Yamauchi recognized the clip because she was at a preview of the artwork six hours earlier to “case” the venue.
She said she would happily come back for a similar “participatory” art event, where some of the artists showcased work that was purpose-made for those hoping to make off with it.
Naoki “SAND” Yamamoto’s work Midnight Vandalist was composed of a stack of peelable pages with printed illustrations.
Another work was a large cloth printed with lines to be cut along with scissors.
But would-be thieves were responsible for organizing their own getaway vehicles. A notice was posted at the entrance: “We do not assist art thieves with packing or transporting artworks, so you are responsible for everything.”

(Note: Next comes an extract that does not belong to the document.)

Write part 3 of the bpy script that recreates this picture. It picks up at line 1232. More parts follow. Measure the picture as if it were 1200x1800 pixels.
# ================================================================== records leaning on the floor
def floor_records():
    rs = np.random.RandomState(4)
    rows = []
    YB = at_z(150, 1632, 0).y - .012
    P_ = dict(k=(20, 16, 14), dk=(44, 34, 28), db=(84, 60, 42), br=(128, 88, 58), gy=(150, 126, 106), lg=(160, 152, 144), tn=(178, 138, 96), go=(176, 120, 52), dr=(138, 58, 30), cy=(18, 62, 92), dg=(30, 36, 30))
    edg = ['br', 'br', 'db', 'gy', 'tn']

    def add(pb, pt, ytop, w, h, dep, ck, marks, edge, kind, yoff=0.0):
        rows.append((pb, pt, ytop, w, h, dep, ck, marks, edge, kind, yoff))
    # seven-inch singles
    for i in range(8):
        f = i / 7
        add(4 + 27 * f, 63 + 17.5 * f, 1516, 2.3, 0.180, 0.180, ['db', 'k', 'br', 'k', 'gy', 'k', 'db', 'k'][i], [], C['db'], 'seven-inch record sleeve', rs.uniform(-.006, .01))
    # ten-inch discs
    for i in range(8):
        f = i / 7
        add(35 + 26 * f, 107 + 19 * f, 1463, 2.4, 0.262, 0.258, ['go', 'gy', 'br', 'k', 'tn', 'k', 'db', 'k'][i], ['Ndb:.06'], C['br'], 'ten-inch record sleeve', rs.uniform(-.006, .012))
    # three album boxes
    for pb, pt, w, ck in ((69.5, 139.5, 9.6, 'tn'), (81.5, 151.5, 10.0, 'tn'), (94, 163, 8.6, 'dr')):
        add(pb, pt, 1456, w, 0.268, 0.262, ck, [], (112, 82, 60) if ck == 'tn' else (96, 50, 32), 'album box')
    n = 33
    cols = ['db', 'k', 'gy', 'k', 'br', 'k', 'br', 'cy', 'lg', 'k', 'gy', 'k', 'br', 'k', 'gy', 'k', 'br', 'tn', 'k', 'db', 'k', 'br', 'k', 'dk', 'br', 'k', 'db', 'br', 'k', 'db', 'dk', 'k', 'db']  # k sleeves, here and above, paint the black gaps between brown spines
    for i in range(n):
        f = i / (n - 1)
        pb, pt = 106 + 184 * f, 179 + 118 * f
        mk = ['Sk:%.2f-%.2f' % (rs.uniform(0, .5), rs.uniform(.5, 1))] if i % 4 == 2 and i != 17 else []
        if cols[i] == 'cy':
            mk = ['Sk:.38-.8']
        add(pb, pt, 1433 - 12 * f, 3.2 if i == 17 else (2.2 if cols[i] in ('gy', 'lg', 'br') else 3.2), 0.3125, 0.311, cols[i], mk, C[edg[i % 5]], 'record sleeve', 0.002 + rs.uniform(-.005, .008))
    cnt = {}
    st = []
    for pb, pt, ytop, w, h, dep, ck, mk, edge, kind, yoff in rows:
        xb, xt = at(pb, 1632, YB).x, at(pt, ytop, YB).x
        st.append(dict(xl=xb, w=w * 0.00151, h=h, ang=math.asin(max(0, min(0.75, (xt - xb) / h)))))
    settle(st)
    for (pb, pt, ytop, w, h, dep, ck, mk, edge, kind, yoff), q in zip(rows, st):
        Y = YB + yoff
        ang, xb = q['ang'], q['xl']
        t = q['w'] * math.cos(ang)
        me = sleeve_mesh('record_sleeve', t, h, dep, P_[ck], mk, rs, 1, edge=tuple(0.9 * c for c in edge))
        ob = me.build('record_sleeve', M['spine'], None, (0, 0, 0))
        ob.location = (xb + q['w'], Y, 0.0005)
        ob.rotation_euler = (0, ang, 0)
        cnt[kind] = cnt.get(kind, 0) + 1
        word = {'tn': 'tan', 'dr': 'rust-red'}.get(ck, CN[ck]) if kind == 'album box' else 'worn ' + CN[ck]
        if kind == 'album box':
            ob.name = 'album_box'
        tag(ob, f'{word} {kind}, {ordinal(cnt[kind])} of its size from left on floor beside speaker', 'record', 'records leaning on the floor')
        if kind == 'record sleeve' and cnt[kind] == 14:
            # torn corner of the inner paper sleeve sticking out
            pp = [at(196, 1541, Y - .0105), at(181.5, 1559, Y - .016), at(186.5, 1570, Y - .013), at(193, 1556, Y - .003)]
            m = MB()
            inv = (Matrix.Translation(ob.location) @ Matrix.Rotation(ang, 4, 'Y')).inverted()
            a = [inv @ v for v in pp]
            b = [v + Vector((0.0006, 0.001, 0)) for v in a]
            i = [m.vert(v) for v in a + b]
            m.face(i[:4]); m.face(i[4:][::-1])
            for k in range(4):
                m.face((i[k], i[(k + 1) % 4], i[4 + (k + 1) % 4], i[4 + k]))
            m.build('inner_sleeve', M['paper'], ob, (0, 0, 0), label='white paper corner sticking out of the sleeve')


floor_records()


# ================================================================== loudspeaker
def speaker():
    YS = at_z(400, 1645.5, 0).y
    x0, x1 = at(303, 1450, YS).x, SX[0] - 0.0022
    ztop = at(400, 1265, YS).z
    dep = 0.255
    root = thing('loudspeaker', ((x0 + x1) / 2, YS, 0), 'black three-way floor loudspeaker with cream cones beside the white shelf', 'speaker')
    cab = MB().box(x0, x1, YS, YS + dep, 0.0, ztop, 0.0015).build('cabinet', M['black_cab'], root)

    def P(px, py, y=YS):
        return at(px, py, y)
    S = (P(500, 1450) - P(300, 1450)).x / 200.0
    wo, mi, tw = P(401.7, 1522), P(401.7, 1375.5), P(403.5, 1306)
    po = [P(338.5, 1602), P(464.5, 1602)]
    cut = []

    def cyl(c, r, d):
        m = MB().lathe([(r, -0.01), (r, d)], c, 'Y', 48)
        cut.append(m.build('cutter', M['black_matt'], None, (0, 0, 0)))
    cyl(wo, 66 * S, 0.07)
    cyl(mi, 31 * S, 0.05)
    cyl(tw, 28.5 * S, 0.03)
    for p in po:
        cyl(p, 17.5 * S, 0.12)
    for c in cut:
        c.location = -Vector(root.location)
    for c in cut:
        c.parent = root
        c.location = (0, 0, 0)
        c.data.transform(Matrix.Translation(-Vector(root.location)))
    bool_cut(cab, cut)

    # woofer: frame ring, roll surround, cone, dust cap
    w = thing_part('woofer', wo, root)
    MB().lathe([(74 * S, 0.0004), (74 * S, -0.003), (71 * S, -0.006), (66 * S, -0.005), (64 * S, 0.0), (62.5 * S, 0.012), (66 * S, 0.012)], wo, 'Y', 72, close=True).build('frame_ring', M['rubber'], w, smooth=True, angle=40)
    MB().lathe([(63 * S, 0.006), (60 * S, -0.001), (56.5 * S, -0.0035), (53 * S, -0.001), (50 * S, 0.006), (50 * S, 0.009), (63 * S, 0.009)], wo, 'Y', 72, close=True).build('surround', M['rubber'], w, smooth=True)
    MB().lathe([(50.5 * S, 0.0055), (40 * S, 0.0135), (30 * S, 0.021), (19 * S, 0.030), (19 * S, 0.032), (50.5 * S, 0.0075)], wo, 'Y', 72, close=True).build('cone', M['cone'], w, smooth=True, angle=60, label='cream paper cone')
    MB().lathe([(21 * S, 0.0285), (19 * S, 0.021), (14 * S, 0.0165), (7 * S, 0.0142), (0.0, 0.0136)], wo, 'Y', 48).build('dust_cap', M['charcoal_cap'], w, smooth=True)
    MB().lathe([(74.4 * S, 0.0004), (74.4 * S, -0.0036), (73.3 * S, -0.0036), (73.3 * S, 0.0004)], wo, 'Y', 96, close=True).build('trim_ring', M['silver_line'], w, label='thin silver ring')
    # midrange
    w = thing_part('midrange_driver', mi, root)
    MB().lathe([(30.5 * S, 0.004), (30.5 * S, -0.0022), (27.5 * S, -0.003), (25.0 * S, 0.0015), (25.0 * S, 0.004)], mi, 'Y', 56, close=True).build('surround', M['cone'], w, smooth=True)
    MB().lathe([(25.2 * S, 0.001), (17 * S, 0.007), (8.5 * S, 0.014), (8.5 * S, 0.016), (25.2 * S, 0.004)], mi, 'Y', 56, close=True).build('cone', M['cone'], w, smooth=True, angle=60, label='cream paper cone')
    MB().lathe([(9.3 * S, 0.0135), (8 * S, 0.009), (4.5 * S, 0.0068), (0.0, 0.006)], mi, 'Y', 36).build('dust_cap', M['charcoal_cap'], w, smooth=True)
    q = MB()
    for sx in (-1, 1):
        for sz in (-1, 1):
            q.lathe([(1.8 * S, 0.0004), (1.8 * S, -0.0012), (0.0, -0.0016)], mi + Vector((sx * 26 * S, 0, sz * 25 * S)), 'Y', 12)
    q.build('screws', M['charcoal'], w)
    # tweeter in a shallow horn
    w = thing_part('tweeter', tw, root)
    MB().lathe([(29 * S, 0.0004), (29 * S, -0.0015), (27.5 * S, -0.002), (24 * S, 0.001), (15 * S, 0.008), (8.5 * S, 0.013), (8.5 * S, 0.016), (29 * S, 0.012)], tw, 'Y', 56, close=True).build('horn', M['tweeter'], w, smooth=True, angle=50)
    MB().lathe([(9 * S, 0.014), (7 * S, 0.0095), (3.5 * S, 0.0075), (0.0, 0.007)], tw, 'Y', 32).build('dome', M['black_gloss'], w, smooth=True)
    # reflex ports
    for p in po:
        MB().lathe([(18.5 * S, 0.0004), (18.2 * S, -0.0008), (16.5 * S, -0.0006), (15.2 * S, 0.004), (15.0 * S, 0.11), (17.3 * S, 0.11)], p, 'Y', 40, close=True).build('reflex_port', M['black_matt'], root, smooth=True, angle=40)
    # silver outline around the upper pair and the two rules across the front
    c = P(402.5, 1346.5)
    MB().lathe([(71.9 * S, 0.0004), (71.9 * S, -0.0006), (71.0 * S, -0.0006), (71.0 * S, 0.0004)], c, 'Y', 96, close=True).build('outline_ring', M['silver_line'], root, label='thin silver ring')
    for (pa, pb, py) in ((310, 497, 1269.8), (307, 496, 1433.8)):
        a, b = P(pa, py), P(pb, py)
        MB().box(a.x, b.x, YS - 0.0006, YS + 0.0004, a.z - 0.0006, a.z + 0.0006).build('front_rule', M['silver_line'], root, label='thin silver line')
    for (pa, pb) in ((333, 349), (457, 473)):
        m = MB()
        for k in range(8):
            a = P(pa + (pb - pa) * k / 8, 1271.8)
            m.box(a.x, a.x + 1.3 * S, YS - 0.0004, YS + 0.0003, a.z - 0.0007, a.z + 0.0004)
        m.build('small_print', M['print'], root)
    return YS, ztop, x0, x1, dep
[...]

Organiser Hasegawa said he later met with police — perhaps not used to such large-scale larceny in Japan, with its ultra-low crime rate — to clear up any misunderstandings about the event and the crowd it attracted.
He said the budding thieves had proved to be “well-mannered.”
They might have been there to stage robberies, but when “someone lost a bag with a wallet in it, it was passed onto a staffer and safely returned to the owner.”